* _WHAT IS EXPECTED_: Go through the data below and copy it exactly, skipping every picture.

* _Scene script records_:
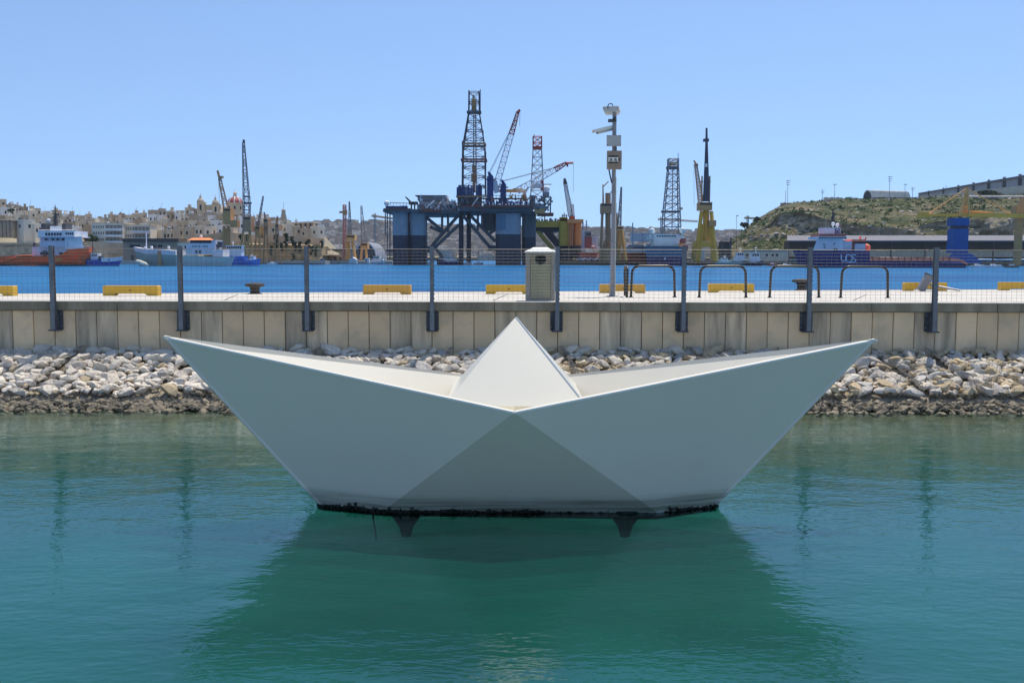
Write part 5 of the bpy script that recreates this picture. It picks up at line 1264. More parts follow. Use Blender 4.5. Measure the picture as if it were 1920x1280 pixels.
for s in ((1006, 431, 1037, 467, FM['olive']), (1020, 431, 1048, 465, FM['lattice_dark']), (1029, 433, 1050, 460, FM['lattice_dark'])): beams(A, [s[:4]], .9, 3).build('brace', s[4], r2)
b = MB(); A.box(b, 1064, 1094, 411, 418, -4, 10); b.build('orange_gallery', FM['rig_orange'], r2)
b = MB(); A.box(b, 1071.5, 1073.5, 420, 460, -4.2, -3); A.box(b, 1066, 1067.5, 420, 498, -4.4, -3.6); b.build('riser_pipe', FM['crane_brown'], r2)
b = MB()
for px in range(1005, 1062, 5): A.box(b, px, px+rgr.uniform(2, 5), 414-rgr.uniform(1.5, 5), 414.3, 0, 4)
b.build('deck_equipment', FM['mid_grey'], r2)
b = MB(); A.box(b, 1050, 1064, 407, 414, 0, 8); b.build('olive_house', FM['olive'], r2)
b = beams(A, [(1055, 408, 1055, 402), (1062, 408, 1062, 402), (1053, 404, 1064, 404), (1058, 408, 1058, 399)], .2, 0); b.build('radio_mast', FM['dark_grey'], r2)
b = MB(); A.box(b, 1068, 1078, 405, 412, 0, 5); pe = b.build('crane_base', FM['rust_red'], r2)
b = MB(); b.lattice(p(1070, 405, 2), p(1060, 345, 2), 1.9, 1.4, 16, .2); b.build('boom', FM['lattice_grey'], pe)
b = MB(); b.lattice(p(1060, 345, 2), p(1058.5, 335, 2), 1.4, .6, 4, .3); b.build('boom_tip', FM['dark_grey'], pe)
b = MB(); b.lattice(p(1073.5, 405, 2), p(1073.5, 383, 2), 1.6, .8, 6, .2); b.path([p(1073.5, 384, 2), p(1060, 347, 2)], .1, 4); b.build('a_frame', FM['lattice_white'], pe)
q = p(1084.5, 417, 4); b = MB(); b.ball(q, A.m(4), 10); b.build('dark_dome', FM['dark_grey'], r2)

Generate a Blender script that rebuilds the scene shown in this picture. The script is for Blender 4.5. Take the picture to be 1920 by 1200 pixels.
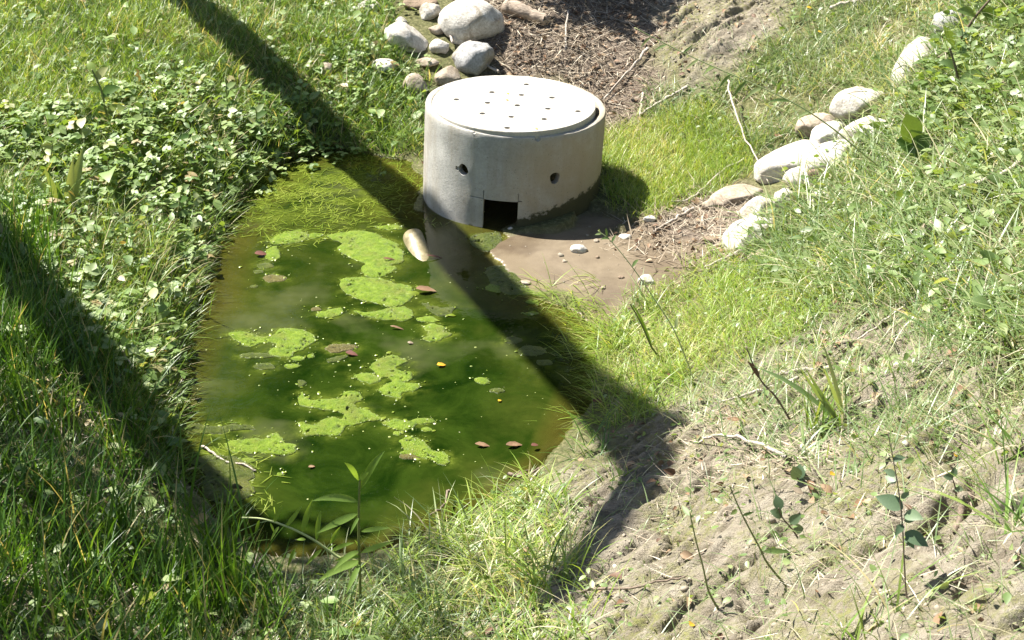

* _FULL RESPONSE_:
Write part 5 of the bpy script that recreates this picture. It picks up at line 1264. More parts follow. Use Blender 4.5. Measure the picture as if it were 1920x1280 pixels.
for s in ((1006, 431, 1037, 467, FM['olive']), (1020, 431, 1048, 465, FM['lattice_dark']), (1029, 433, 1050, 460, FM['lattice_dark'])): beams(A, [s[:4]], .9, 3).build('brace', s[4], r2)
b = MB(); A.box(b, 1064, 1094, 411, 418, -4, 10); b.build('orange_gallery', FM['rig_orange'], r2)
b = MB(); A.box(b, 1071.5, 1073.5, 420, 460, -4.2, -3); A.box(b, 1066, 1067.5, 420, 498, -4.4, -3.6); b.build('riser_pipe', FM['crane_brown'], r2)
b = MB()
for px in range(1005, 1062, 5): A.box(b, px, px+rgr.uniform(2, 5), 414-rgr.uniform(1.5, 5), 414.3, 0, 4)
b.build('deck_equipment', FM['mid_grey'], r2)
b = MB(); A.box(b, 1050, 1064, 407, 414, 0, 8); b.build('olive_house', FM['olive'], r2)
b = beams(A, [(1055, 408, 1055, 402), (1062, 408, 1062, 402), (1053, 404, 1064, 404), (1058, 408, 1058, 399)], .2, 0); b.build('radio_mast', FM['dark_grey'], r2)
b = MB(); A.box(b, 1068, 1078, 405, 412, 0, 5); pe = b.build('crane_base', FM['rust_red'], r2)
b = MB(); b.lattice(p(1070, 405, 2), p(1060, 345, 2), 1.9, 1.4, 16, .2); b.build('boom', FM['lattice_grey'], pe)
b = MB(); b.lattice(p(1060, 345, 2), p(1058.5, 335, 2), 1.4, .6, 4, .3); b.build('boom_tip', FM['dark_grey'], pe)
b = MB(); b.lattice(p(1073.5, 405, 2), p(1073.5, 383, 2), 1.6, .8, 6, .2); b.path([p(1073.5, 384, 2), p(1060, 347, 2)], .1, 4); b.build('a_frame', FM['lattice_white'], pe)
q = p(1084.5, 417, 4); b = MB(); b.ball(q, A.m(4), 10); b.build('dark_dome', FM['dark_grey'], r2)

Generate a Blender script that rebuilds the scene shown in this picture. The script is for Blender 4.5. Take the picture to be 1920 by 1200 pixels.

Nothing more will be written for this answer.